* begin *
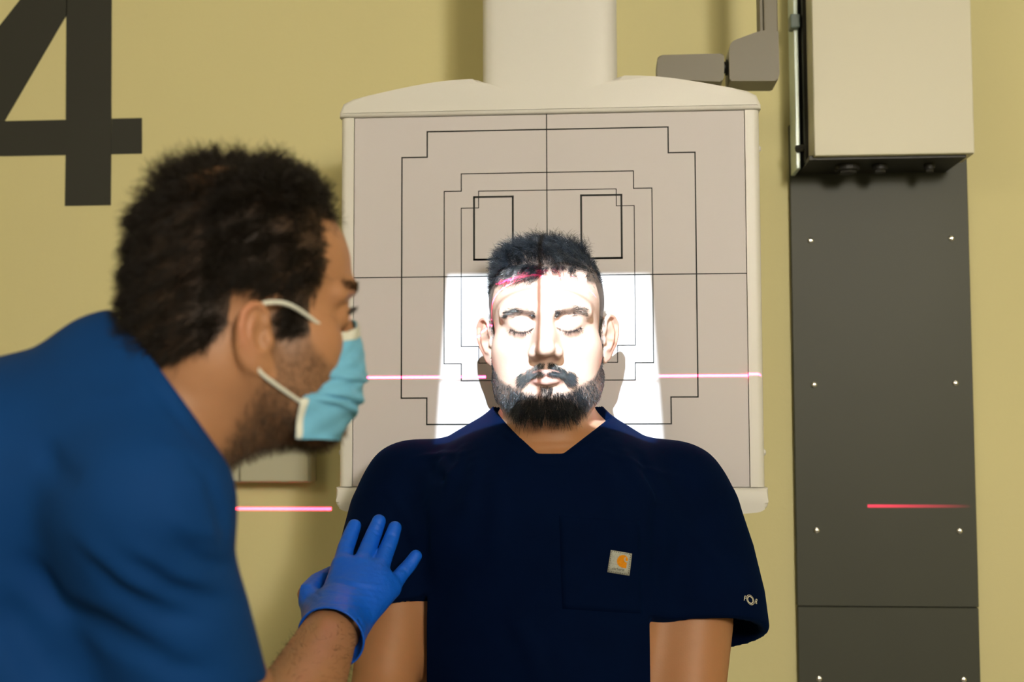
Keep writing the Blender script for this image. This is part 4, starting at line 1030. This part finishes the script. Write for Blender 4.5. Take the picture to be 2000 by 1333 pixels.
# glove
ax = axis([(W(570, 1200, 1.45)[0], .0013), (W(840, 1087, 1.56)[0], None)]); ay = axis([(1.36, .0015), (1.64, None)]); az = axis([(W(0, 1320, 1.45)[2], .0013), (W(0, 985, 1.57)[2], None)])
s = Solid(ax, ay, az); tech_hand(s)
CU = W(645, 1248, 1.418); dirw = W(652, 1212, 1.462) - W(600, 1345, 1.30); dirw /= np.linalg.norm(dirw)
s.tube([CU - dirw * .02, CU + dirw * .012, W(655, 1212, 1.463), W(662, 1196, 1.478)], [.0415, .0395, .0375, .028], .012)
for i, (pts, rs) in enumerate(FING[:4]):
    for j in (1, 2):
        c = pts[j]; t = pts[j + 1] - pts[j - 1]; t /= np.linalg.norm(t); sd_ = np.cross(t, (0, 1, 0)); sd_ /= np.linalg.norm(sd_)
        for o_ in (-.003, .002): s.ridge([c - sd_ * .009 + t * (o_ + .002) + np.array((0, -.008, 0)), c + sd_ * .009 + t * o_ + np.array((0, -.008, 0))], .0011, -.0007)
for k_ in range(5):
    y_ = 1110 + k_ * 16; s.ridge([W(660 + k_ * 2, y_ + 5, 1.50 - k_ * .008), W(705, y_ + 12, 1.49 - k_ * .008), W(755 - k_ * 5, y_ + 30, 1.50 - k_ * .008)], .0022, .0006 * (1 if k_ % 2 else -1))
nC = dirw + np.array((.18, 0, .10)); nC /= np.linalg.norm(nC)
s.cut([(nC, CU)], .0015)
s.tube([CU - dirw * .03, CU, CU + dirw * .006], [.0400, .0372, .028], .003, 'S')
folds(s, [([(668, 1052), (692, 1060)], .0016, -.0011), ([(672, 1066), (690, 1071)], .0015, -.0009), ([(722, 1034), (744, 1052)], .0018, -.0014), ([(714, 1060), (738, 1072)], .0016, -.0010), ([(734, 1018), (749, 1032)], .0016, -.0012),
   ([(752, 1066), (774, 1073)], .0016, -.0011), ([(760, 1044), (780, 1052)], .0016, -.0011), ([(788, 1112), (802, 1124)], .0015, -.0009), ([(640, 1126), (700, 1140), (762, 1148)], .0022, .0010), ([(636, 1134), (700, 1148), (760, 1158)], .0020, -.0009),
   ([(625, 1152), (690, 1164), (752, 1172)], .0025, .0010), ([(616, 1176), (690, 1182), (742, 1190)], .0025, -.0010), ([(600, 1150), (626, 1166)], .0018, -.0013), ([(596, 1168), (622, 1180)], .0018, -.0011), ([(690, 1200), (712, 1222), (716, 1250)], .003, -.0015)])
gv, gf = s.mesh(2)
child('glove', np_mesh('glove', gv, gf), M['glove'], tec, True)

# royal blue scrub top
ax = axis([(-.98, .010), (W(0, 1000, .95)[0] - .06, .0032), (W(560, 1200, 1.0)[0] + .03, None)]); ay = axis([(.84, .0036), (1.42, None)]); az = axis([(CZ - .55, .010), (W(0, 1345, .93)[2], .0032), (W(0, 560, 1.05)[2], None)])
s = Solid(ax, ay, az); s.grow = .009; tech_torso(s); s.grow = 0
s.tube([W(286, 1000, .975), W(300, 1110, .985), W(338, 1220, 1.0), W(385, 1400, 1.03)], [.064, .064, .063, .064], .03)
s.tube([FARM[0][0], FARM[1][0]], [.065, .06], .03)
s.tube([W(215, 850, 1.06), W(212, 712, 1.065)], [.075, .040], .03)          # collar standing off the nape
folds(s, [
   ([(345, 880), (405, 930), (432, 1000), (440, 1060)], .007, -.007), ([(320, 870), (380, 905), (425, 960)], .008, .004),
   ([(330, 1010), (380, 1035), (445, 1050)], .006, .003), ([(340, 1060), (390, 1098), (450, 1112)], .006, -.005),
   ([(250, 1080), (330, 1145), (400, 1170), (480, 1185)], .007, -.006), ([(240, 1060), (330, 1120), (420, 1150)], .008, .004),
   ([(150, 1060), (230, 1150), (320, 1200), (420, 1215)], .008, -.006), ([(140, 1040), (230, 1120), (330, 1178)], .010, .005),
   ([(40, 1090), (120, 1180), (220, 1250), (300, 1290)], .010, -.010), ([(150, 1180), (230, 1240), (340, 1305), (430, 1318)], .009, -.007),
   ([(80, 870), (110, 920), (150, 940)], .010, -.005), ([(0, 1180), (60, 1260), (110, 1340)], .014, -.012),
   ([(232, 640), (270, 690), (300, 745), (350, 820), (400, 880)], .004, -.0025)], 0.95)
# neckline: a cut across the neck
a_, b_, c_ = W(226, 616, 1.065), W(350, 770, .975), W(446, 910, 1.02); nn = np.cross(b_ - a_, c_ - a_); nn /= np.linalg.norm(nn)
if nn[0] < 0: nn = -nn
s.cut([(-nn, a_)], .004)
ctr = W(335, 770, 1.07)
s.tube([ctr + np.array((.05, 0, .05)), ctr - np.array((.002, 0, .002))], [.074, .066], .003, 'S')
hem = W(380, 1362, .97); s.cut([((0, 0, 1), hem), ((-1, 0, 0), W(262, 1362, .97)), ((0, 1, 0), (0, 1.14, 0))], .003)
uv, uf = s.mesh(2)
child('scrub_top', np_mesh('scrub', uv, uf), M['royal'], tec, True)
legs(tec, W(-480, 1420, 1.12)[0] - .02, 1.12, .92, M['royal'], M['shoe'])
* end *
» **WHAT YOU HAVE TO DO**
Every line of text is to be repeated exactly; pictures are left out.

» **RESPONSE**
Keep writing the Blender script for this image. This is part 4, starting at line 1030. This part finishes the script. Write for Blender 4.5. Take the picture to be 2000 by 1333 pixels.
# glove
ax = axis([(W(570, 1200, 1.45)[0], .0013), (W(840, 1087, 1.56)[0], None)]); ay = axis([(1.36, .0015), (1.64, None)]); az = axis([(W(0, 1320, 1.45)[2], .0013), (W(0, 985, 1.57)[2], None)])
s = Solid(ax, ay, az); tech_hand(s)
CU = W(645, 1248, 1.418); dirw = W(652, 1212, 1.462) - W(600, 1345, 1.30); dirw /= np.linalg.norm(dirw)
s.tube([CU - dirw * .02, CU + dirw * .012, W(655, 1212, 1.463), W(662, 1196, 1.478)], [.0415, .0395, .0375, .028], .012)
for i, (pts, rs) in enumerate(FING[:4]):
    for j in (1, 2):
        c = pts[j]; t = pts[j + 1] - pts[j - 1]; t /= np.linalg.norm(t); sd_ = np.cross(t, (0, 1, 0)); sd_ /= np.linalg.norm(sd_)
        for o_ in (-.003, .002): s.ridge([c - sd_ * .009 + t * (o_ + .002) + np.array((0, -.008, 0)), c + sd_ * .009 + t * o_ + np.array((0, -.008, 0))], .0011, -.0007)
for k_ in range(5):
    y_ = 1110 + k_ * 16; s.ridge([W(660 + k_ * 2, y_ + 5, 1.50 - k_ * .008), W(705, y_ + 12, 1.49 - k_ * .008), W(755 - k_ * 5, y_ + 30, 1.50 - k_ * .008)], .0022, .0006 * (1 if k_ % 2 else -1))
nC = dirw + np.array((.18, 0, .10)); nC /= np.linalg.norm(nC)
s.cut([(nC, CU)], .0015)
s.tube([CU - dirw * .03, CU, CU + dirw * .006], [.0400, .0372, .028], .003, 'S')
folds(s, [([(668, 1052), (692, 1060)], .0016, -.0011), ([(672, 1066), (690, 1071)], .0015, -.0009), ([(722, 1034), (744, 1052)], .0018, -.0014), ([(714, 1060), (738, 1072)], .0016, -.0010), ([(734, 1018), (749, 1032)], .0016, -.0012),
   ([(752, 1066), (774, 1073)], .0016, -.0011), ([(760, 1044), (780, 1052)], .0016, -.0011), ([(788, 1112), (802, 1124)], .0015, -.0009), ([(640, 1126), (700, 1140), (762, 1148)], .0022, .0010), ([(636, 1134), (700, 1148), (760, 1158)], .0020, -.0009),
   ([(625, 1152), (690, 1164), (752, 1172)], .0025, .0010), ([(616, 1176), (690, 1182), (742, 1190)], .0025, -.0010), ([(600, 1150), (626, 1166)], .0018, -.0013), ([(596, 1168), (622, 1180)], .0018, -.0011), ([(690, 1200), (712, 1222), (716, 1250)], .003, -.0015)])
gv, gf = s.mesh(2)
child('glove', np_mesh('glove', gv, gf), M['glove'], tec, True)

# royal blue scrub top
ax = axis([(-.98, .010), (W(0, 1000, .95)[0] - .06, .0032), (W(560, 1200, 1.0)[0] + .03, None)]); ay = axis([(.84, .0036), (1.42, None)]); az = axis([(CZ - .55, .010), (W(0, 1345, .93)[2], .0032), (W(0, 560, 1.05)[2], None)])
s = Solid(ax, ay, az); s.grow = .009; tech_torso(s); s.grow = 0
s.tube([W(286, 1000, .975), W(300, 1110, .985), W(338, 1220, 1.0), W(385, 1400, 1.03)], [.064, .064, .063, .064], .03)
s.tube([FARM[0][0], FARM[1][0]], [.065, .06], .03)
s.tube([W(215, 850, 1.06), W(212, 712, 1.065)], [.075, .040], .03)          # collar standing off the nape
folds(s, [
   ([(345, 880), (405, 930), (432, 1000), (440, 1060)], .007, -.007), ([(320, 870), (380, 905), (425, 960)], .008, .004),
   ([(330, 1010), (380, 1035), (445, 1050)], .006, .003), ([(340, 1060), (390, 1098), (450, 1112)], .006, -.005),
   ([(250, 1080), (330, 1145), (400, 1170), (480, 1185)], .007, -.006), ([(240, 1060), (330, 1120), (420, 1150)], .008, .004),
   ([(150, 1060), (230, 1150), (320, 1200), (420, 1215)], .008, -.006), ([(140, 1040), (230, 1120), (330, 1178)], .010, .005),
   ([(40, 1090), (120, 1180), (220, 1250), (300, 1290)], .010, -.010), ([(150, 1180), (230, 1240), (340, 1305), (430, 1318)], .009, -.007),
   ([(80, 870), (110, 920), (150, 940)], .010, -.005), ([(0, 1180), (60, 1260), (110, 1340)], .014, -.012),
   ([(232, 640), (270, 690), (300, 745), (350, 820), (400, 880)], .004, -.0025)], 0.95)
# neckline: a cut across the neck
a_, b_, c_ = W(226, 616, 1.065), W(350, 770, .975), W(446, 910, 1.02); nn = np.cross(b_ - a_, c_ - a_); nn /= np.linalg.norm(nn)
if nn[0] < 0: nn = -nn
s.cut([(-nn, a_)], .004)
ctr = W(335, 770, 1.07)
s.tube([ctr + np.array((.05, 0, .05)), ctr - np.array((.002, 0, .002))], [.074, .066], .003, 'S')
hem = W(380, 1362, .97); s.cut([((0, 0, 1), hem), ((-1, 0, 0), W(262, 1362, .97)), ((0, 1, 0), (0, 1.14, 0))], .003)
uv, uf = s.mesh(2)
child('scrub_top', np_mesh('scrub', uv, uf), M['royal'], tec, True)
legs(tec, W(-480, 1420, 1.12)[0] - .02, 1.12, .92, M['royal'], M['shoe'])